Preserving the Legacy – Stop the Hate
In order to preserve and expand Dr. King’s legacy and to protect the “For All,” we must be keenly aware of the opposing, negative, emotional forces that can overtake the political sphere when left unchecked. The opposite of Love is Hate. The opposite of Hope is Cynicism. The opposite of Courage is Apathy.
The critical defensive strategy that we must engage in the struggle is to stop the hate.
Sadly, hate, cynicism and apathy are ascending fast in the political sphere. This negative emotional triad constituted the driving force behind disruptive and destabilizing politics like the January 6 insurrection, the legal and cultural attacks on affirmative action, DEI, Critical Race Theory, reproductive choice, and other progressive polices. The goal of these reactionary forces is to drag us back to the liberty-and-justice-for-the-few construct that Dr. King and so many civil rights champions fought to resist.

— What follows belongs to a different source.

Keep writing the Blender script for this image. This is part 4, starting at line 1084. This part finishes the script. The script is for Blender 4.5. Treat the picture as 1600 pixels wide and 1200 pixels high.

Alarmingly, the right-wing demagogues who stoke the fears of vulnerable misguided Americans to trigger antipathy, apathy and cynicism employ a gaslighting tactic where they use Dr. King’s own words to undermine inclusive democracy. These reactionaries have the gall to claim that Dr. King’s sentiment that people should be measured by the content of their character instead of the color of their skin upholds the proposition that any and all race conscious policy constitutes reverse discrimination and is unlawful, bad policy. The reactionaries are flagrantly corrupting and co-opting Dr. King’s message to roll back critically important equity programs that take race into account to level the playing field. This gaslighting tactic is insufferable, it is a parasite, and must not be tolerated by those of us who are the keepers of Dr. King’s brilliant flame, of his dream, of his hope, of his love, and of his courage.
I leave you with two propositions – an action item and an affirmation.
One straightforward action item you should undertake to preserve Dr. Kings legacy and to protect the “for all” that he fought so hard for – when Dr. Kings words are misquoted and twisted in service of right wing, white supremacist, divisive rhetoric and agendas, take a page from the late Congressman John Lewis’s play book and say something, push back, make good trouble, and kick up a fuss until you set the record straight.
Finally, I leave you with a positive affirmation in honor of this day in particular and to sustain you in the struggle each and every other day of the year:
May the love, courage, and hope that is Dr. King’s legacy be the north star that illuminates your path to the mountaintop.